### Data segment
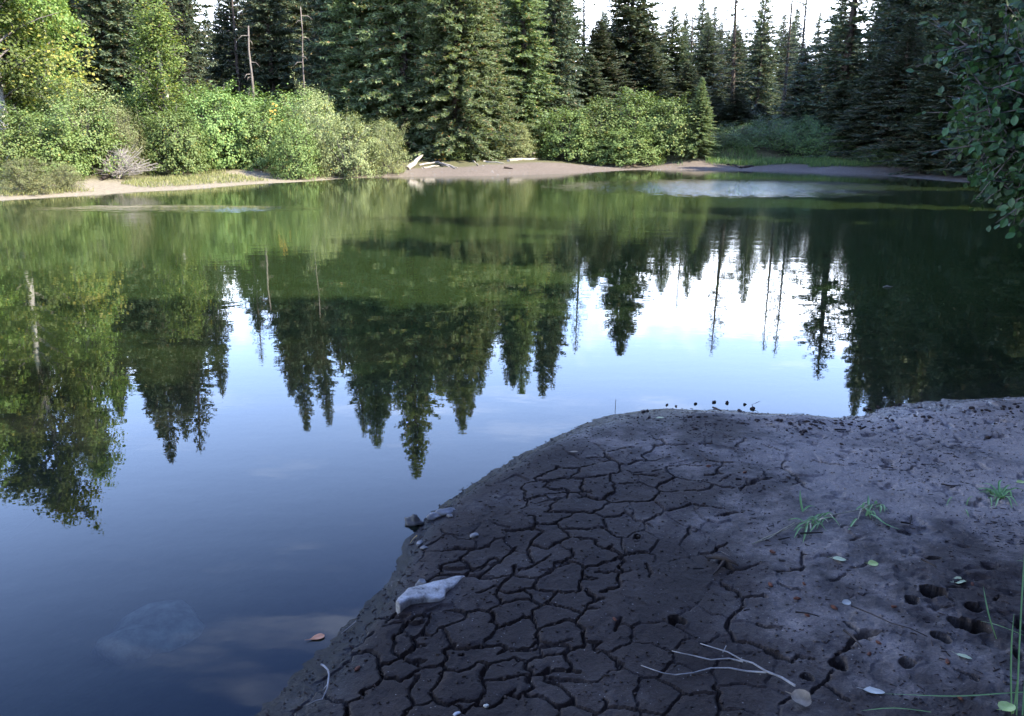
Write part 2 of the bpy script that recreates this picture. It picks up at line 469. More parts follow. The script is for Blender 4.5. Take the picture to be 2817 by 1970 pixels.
# pond water: mirror by Fresnel over slightly turbid green water; breeze ruffles the far part and two patches
def water_material():
    m, nt, out = new_mat("pond_water")
    g = N(nt, "ShaderNodeNewGeometry"); sep = N(nt, "ShaderNodeSeparateXYZ")
    nt.links.new(g.outputs["Position"], sep.inputs[0])
    mp = N(nt, "ShaderNodeMapping"); mp.inputs["Scale"].default_value = (0.55, 1.0, 1.0)
    nt.links.new(g.outputs["Position"], mp.inputs["Vector"])
    n0 = N(nt, "ShaderNodeTexNoise", Scale=0.35, Detail=3.0)
    n1 = N(nt, "ShaderNodeTexNoise", Scale=3.2, Detail=3.0, Roughness=0.5)
    n2 = N(nt, "ShaderNodeTexNoise", Scale=11.0, Detail=2.0, Roughness=0.5)
    nt.links.new(g.outputs["Position"], n0.inputs["Vector"])
    for n in (n1, n2): nt.links.new(mp.outputs[0], n.inputs["Vector"])
    wob = mth(nt, 'MULTIPLY', mth(nt, 'SUBTRACT', n0.outputs["Fac"], 0.5), 5.0)
    breeze = map_range(nt, mth(nt, 'ADD', sep.outputs["Y"], wob), 7.5, 14.0)
    def patch(cx, cy, rx, ry):
        a = mth(nt, 'DIVIDE', mth(nt, 'SUBTRACT', sep.outputs["X"], cx), rx)
        b = mth(nt, 'DIVIDE', mth(nt, 'SUBTRACT', sep.outputs["Y"], cy), ry)
        r = mth(nt, 'SQRT', mth(nt, 'ADD', mth(nt, 'MULTIPLY', a, a), mth(nt, 'MULTIPLY', b, b)))
        r = mth(nt, 'ADD', r, mth(nt, 'MULTIPLY', mth(nt, 'SUBTRACT', n1.outputs["Fac"], 0.5), 1.0))
        return map_range(nt, r, 0.35, 1.0, 1.0, 0.0)
    c1 = ground(1650 * D2S, 420 * D2S); c2 = ground(400 * D2S, 468 * D2S)
    ruf = mth(nt, 'MAXIMUM', patch(c1.x, c1.y, 5.5, 4.5), patch(c2.x, c2.y, 3.2, 1.0))
    amp = mth(nt, 'ADD', mth(nt, 'ADD', 0.00055, mth(nt, 'MULTIPLY', breeze, 0.0022)), mth(nt, 'MULTIPLY', ruf, 0.030))
    h = mth(nt, 'ADD', n1.outputs["Fac"], mth(nt, 'MULTIPLY', n2.outputs["Fac"], mth(nt, 'ADD', 0.22, mth(nt, 'MULTIPLY', ruf, 0.5))))
    b = N(nt, "ShaderNodeBump", Strength=1.0, Distance=1.0)
    nt.links.new(mth(nt, 'MULTIPLY', h, amp), b.inputs["Height"])
    fr = N(nt, "ShaderNodeFresnel", IOR=1.333); nt.links.new(b.outputs[0], fr.inputs["Normal"])
    gl = N(nt, "ShaderNodeBsdfGlossy"); gl.inputs["Color"].default_value = (1, 1, 1, 1)
    nt.links.new(b.outputs[0], gl.inputs["Normal"])
    nt.links.new(mth(nt, 'ADD', 0.004, mth(nt, 'MULTIPLY', breeze, mth(nt, 'SUBTRACT', 0.05, mth(nt, 'MULTIPLY', ruf, 0.045)))), gl.inputs["Roughness"])
    tr = N(nt, "ShaderNodeBsdfTransparent"); tr.inputs["Color"].default_value = (0.62, 0.66, 0.64, 1)
    df = N(nt, "ShaderNodeBsdfDiffuse"); df.inputs["Color"].default_value = (0.020, 0.034, 0.010, 1)
    deep = map_range(nt, sep.outputs["Y"], 3.5, 9.0, 0.10, 0.75)
    un = N(nt, "ShaderNodeMixShader"); nt.links.new(deep, un.inputs[0])
    nt.links.new(tr.outputs[0], un.inputs[1]); nt.links.new(df.outputs[0], un.inputs[2])
    mx = N(nt, "ShaderNodeMixShader"); nt.links.new(fr.outputs[0], mx.inputs[0])
    nt.links.new(un.outputs[0], mx.inputs[1]); nt.links.new(gl.outputs[0], mx.inputs[2])
    nt.links.new(mx.outputs[0], out.inputs["Surface"])
    return m
M['water'] = water_material()

# ------------------------------------------------------------------ shoreline and land height
near_px = [(575, 1606), (640, 1540), (735, 1450), (800, 1385), (860, 1310), (905, 1235), (935, 1185), (985, 1130),
           (1050, 1085), (1130, 1040), (1200, 1000), (1300, 950), (1400, 925), (1500, 915), (1600, 918), (1700, 925),
           (1800, 928), (1880, 936), (1935, 930), (1990, 912), (2100, 900), (2200, 893), (2296, 888)]
far_px = [(2095, 404), (1956, 392), (1850, 388), (1728, 384), (1630, 382), (1427, 381), (1300, 388), (1141, 394), (980, 396), (815, 398),
          (700, 406), (587, 412), (430, 424), (300, 432), (150, 441), (0, 450)]
shore = [(-1.6, -3.0), (-1.15, 0.6)]
shore += [tuple(ground(x * D2S, y * D2S)[:2]) for x, y in near_px]
shore += [(4.2, 5.2), (6.0, 8.0), (9.0, 13.5), (12.5, 20.0), (15.2, 25.5)]
shore += [tuple(ground(x * D2S, y * D2S)[:2]) for x, y in far_px]
shore += [(-15.5, 15.0), (-18.0, 7.0), (-17.0, -3.0), (-9.0, -8.0), (-4.0, -7.0)]
SH = np.array(shore)
SHN = np.roll(SH, -1, axis=0)

def shore_sd(x, y):
    """signed distance to the shoreline, positive on land"""
    x = np.asarray(x, float).ravel(); y = np.asarray(y, float).ravel()
    n = len(SH)
    if len(x) <= 64:
        A = SH; B = SHN; X = x[:, None]; Y = y[:, None]
        D = B - A
        t = ((X - A[:, 0]) * D[:, 0] + (Y - A[:, 1]) * D[:, 1]) / (D ** 2).sum(1)
        t = np.minimum(np.maximum(t, 0), 1)
        d = np.sqrt(((X - A[:, 0] - t * D[:, 0]) ** 2 + (Y - A[:, 1] - t * D[:, 1]) ** 2).min(1))
        c = ((A[:, 1] > Y) != (B[:, 1] > Y)) & (X < D[:, 0] * (Y - A[:, 1]) / (D[:, 1] + 1e-12) + A[:, 0])
        return np.where(c.sum(1) % 2 == 1, -d, d)
    best = np.full(x.shape, 1e9); inside = np.zeros(x.shape, bool)
    for i in range(n):
        ax, ay = SH[i]; bx, by = SH[(i + 1) % n]
        dx, dy = bx - ax, by - ay
        t = np.clip(((x - ax) * dx + (y - ay) * dy) / (dx * dx + dy * dy), 0, 1)
        d = (x - ax - t * dx) ** 2 + (y - ay - t * dy) ** 2
        best = np.minimum(best, d)
        c = ((ay > y) != (by > y)) & (x < (bx - ax) * (y - ay) / (by - ay + 1e-12) + ax)
        inside ^= c
    d = np.sqrt(best)
    return np.where(inside, -d, d)

mound_c = ground(1620 * D2S, 375 * D2S)
def land_h(x, y, sd, near=False):
    s = sd + (fbm(x, y, 9.0, 4, 0.7) * 0.04 + fbm(x, y, 2.2, 2) * 0.03 if near else fbm(x, y, 0.9, 3) * 0.25)
    h = np.where(s > 0, np.where((y < 9) & (np.abs(x) < 7), 0.050, 0.080) * np.minimum(s, 4) + 0.045 * np.clip(s - 4, 0, 60), np.maximum(0.16 * s, -1.7))
    if not near:
        h = h + np.where(s > 0, fbm(x, y, 0.45, 3) * 0.10 * np.clip(s, 0, 2), 0)
        # grey sand mound on the far right bank
        m = np.exp(-(((x - mound_c.x) / 3.6) ** 2 + ((y - mound_c.y - 1.1) / 1.2) ** 2) ** 1.5)
        h = h + np.where(s > -0.1, 0.66 * m, 0)
    return h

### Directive
From the listing above, report the number of lines containing the string "part", without any accompanying remarks.

### Response
2